Repeat the material verbatim. Images are excluded from the copy.

═══

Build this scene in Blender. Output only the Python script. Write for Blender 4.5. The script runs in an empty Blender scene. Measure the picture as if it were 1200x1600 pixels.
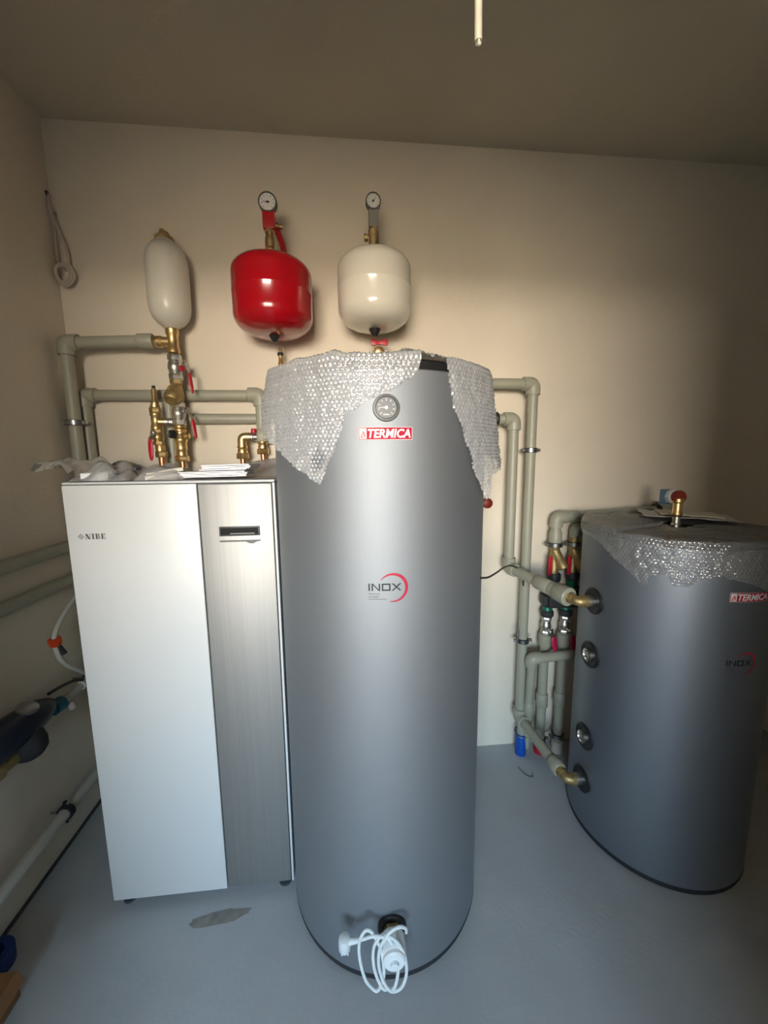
import bpy, bmesh, math, random
from mathutils import Vector, Matrix, noise
PI = math.pi
rnd = random.Random(7)
scn = bpy.context.scene
COL = scn.collection
V = Vector

# ------------------------------------------------------------------ camera
cam_data = bpy.data.cameras.new('camera')
cam = bpy.data.objects.new('camera', cam_data)
COL.objects.link(cam)
cam_data.sensor_fit = 'VERTICAL'
cam_data.sensor_height = 32.0
cam_data.lens = 32.0 * 601.0 / 1600.0
cam_data.clip_start = 0.01
right = V((0.99543909, -0.09488891, -0.00985436))
up = V((0.02296913, 0.138131, 0.99014759))
fwd = V((0.09259284, 0.98585796, -0.13968051))
cam.matrix_world = Matrix(((right.x, up.x, -fwd.x, 0.0), (right.y, up.y, -fwd.y, 0.0),
                           (right.z, up.z, -fwd.z, 1.5), (0, 0, 0, 1)))
scn.camera = cam

# ------------------------------------------------------------------ light
world = bpy.data.worlds.new('sky')
scn.world = world
world.use_nodes = True
wn = world.node_tree.nodes
wl = world.node_tree.links
bg = wn['Background']
tc = wn.new('ShaderNodeTexCoord')
sep = wn.new('ShaderNodeSeparateXYZ')
wl.new(tc.outputs['Generated'], sep.inputs[0])
wr = wn.new('ShaderNodeValToRGB')           # overcast: whiter at the horizon, bluer above
wl.new(sep.outputs['Z'], wr.inputs[0])
E0, E1 = wr.color_ramp.elements[0], wr.color_ramp.elements[1]
E0.position, E0.color = 0.0, (1.0, 0.88, 0.73, 1)
E1.position, E1.color = 1.0, (0.10, 0.19, 0.34, 1)
for p, c in ((0.10, (0.80, 0.74, 0.66, 1)), (0.22, (0.42, 0.54, 0.64, 1)), (0.45, (0.20, 0.32, 0.46, 1))):
    e = wr.color_ramp.elements.new(p)
    e.color = c
wl.new(wr.outputs[0], bg.inputs[0])
bg.inputs[1].default_value = 14.0

DOOR = (-0.76, 0.51, 0.0, 2.24)             # x0, x1, z0, z1 of the doorway just behind the camera
YF, YF2 = -0.16, -0.34                      # the two faces of the front wall
WIN = (-1.60, 0.20, 1.10, 2.45)             # glazed opening in the far wall of the hall behind
YW, YW2 = -3.00, -3.25

sun_d = bpy.data.lights.new('sun', 'SUN')
sun_d.energy = 50.0
sun_d.angle = 0.01
sun_d.color = (1.0, 0.86, 0.68)
sun = bpy.data.objects.new('sun', sun_d)
COL.objects.link(sun)
sun.rotation_euler = V((-0.8, -0.35, -0.75)).to_track_quat('-Z', 'Y').to_euler()

port_d = bpy.data.lights.new('doorway_portal', 'AREA')   # sampling portal only: gives no light itself
port_d.shape = 'RECTANGLE'
port_d.size = WIN[1] - WIN[0]
port_d.size_y = WIN[3] - WIN[2]
port_d.cycles.is_portal = True
port = bpy.data.objects.new('doorway_portal', port_d)
COL.objects.link(port)
port.location = ((WIN[0] + WIN[1]) / 2, YW2 - 0.01, (WIN[2] + WIN[3]) / 2)
port.rotation_euler = (PI / 2, 0, 0)         # -Z of the light points to +y, into the room

vs = scn.view_settings
vs.view_transform = 'Standard'
vs.look = 'None'
vs.gamma = 1.0
vs.use_curve_mapping = False
vs.exposure = 2.0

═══

- [Output for this task]
Build this scene in Blender. Output only the Python script. Write for Blender 4.5. The script runs in an empty Blender scene. Measure the picture as if it were 1200x1600 pixels.
import bpy, bmesh, math, random
from mathutils import Vector, Matrix, noise
PI = math.pi
rnd = random.Random(7)
scn = bpy.context.scene
COL = scn.collection
V = Vector

# ------------------------------------------------------------------ camera
cam_data = bpy.data.cameras.new('camera')
cam = bpy.data.objects.new('camera', cam_data)
COL.objects.link(cam)
cam_data.sensor_fit = 'VERTICAL'
cam_data.sensor_height = 32.0
cam_data.lens = 32.0 * 601.0 / 1600.0
cam_data.clip_start = 0.01
right = V((0.99543909, -0.09488891, -0.00985436))
up = V((0.02296913, 0.138131, 0.99014759))
fwd = V((0.09259284, 0.98585796, -0.13968051))
cam.matrix_world = Matrix(((right.x, up.x, -fwd.x, 0.0), (right.y, up.y, -fwd.y, 0.0),
                           (right.z, up.z, -fwd.z, 1.5), (0, 0, 0, 1)))
scn.camera = cam

# ------------------------------------------------------------------ light
world = bpy.data.worlds.new('sky')
scn.world = world
world.use_nodes = True
wn = world.node_tree.nodes
wl = world.node_tree.links
bg = wn['Background']
tc = wn.new('ShaderNodeTexCoord')
sep = wn.new('ShaderNodeSeparateXYZ')
wl.new(tc.outputs['Generated'], sep.inputs[0])
wr = wn.new('ShaderNodeValToRGB')           # overcast: whiter at the horizon, bluer above
wl.new(sep.outputs['Z'], wr.inputs[0])
E0, E1 = wr.color_ramp.elements[0], wr.color_ramp.elements[1]
E0.position, E0.color = 0.0, (1.0, 0.88, 0.73, 1)
E1.position, E1.color = 1.0, (0.10, 0.19, 0.34, 1)
for p, c in ((0.10, (0.80, 0.74, 0.66, 1)), (0.22, (0.42, 0.54, 0.64, 1)), (0.45, (0.20, 0.32, 0.46, 1))):
    e = wr.color_ramp.elements.new(p)
    e.color = c
wl.new(wr.outputs[0], bg.inputs[0])
bg.inputs[1].default_value = 14.0

DOOR = (-0.76, 0.51, 0.0, 2.24)             # x0, x1, z0, z1 of the doorway just behind the camera
YF, YF2 = -0.16, -0.34                      # the two faces of the front wall
WIN = (-1.60, 0.20, 1.10, 2.45)             # glazed opening in the far wall of the hall behind
YW, YW2 = -3.00, -3.25

sun_d = bpy.data.lights.new('sun', 'SUN')
sun_d.energy = 50.0
sun_d.angle = 0.01
sun_d.color = (1.0, 0.86, 0.68)
sun = bpy.data.objects.new('sun', sun_d)
COL.objects.link(sun)
sun.rotation_euler = V((-0.8, -0.35, -0.75)).to_track_quat('-Z', 'Y').to_euler()

port_d = bpy.data.lights.new('doorway_portal', 'AREA')   # sampling portal only: gives no light itself
port_d.shape = 'RECTANGLE'
port_d.size = WIN[1] - WIN[0]
port_d.size_y = WIN[3] - WIN[2]
port_d.cycles.is_portal = True
port = bpy.data.objects.new('doorway_portal', port_d)
COL.objects.link(port)
port.location = ((WIN[0] + WIN[1]) / 2, YW2 - 0.01, (WIN[2] + WIN[3]) / 2)
port.rotation_euler = (PI / 2, 0, 0)         # -Z of the light points to +y, into the room

vs = scn.view_settings
vs.view_transform = 'Standard'
vs.look = 'None'
vs.gamma = 1.0
vs.use_curve_mapping = False
vs.exposure = 2.0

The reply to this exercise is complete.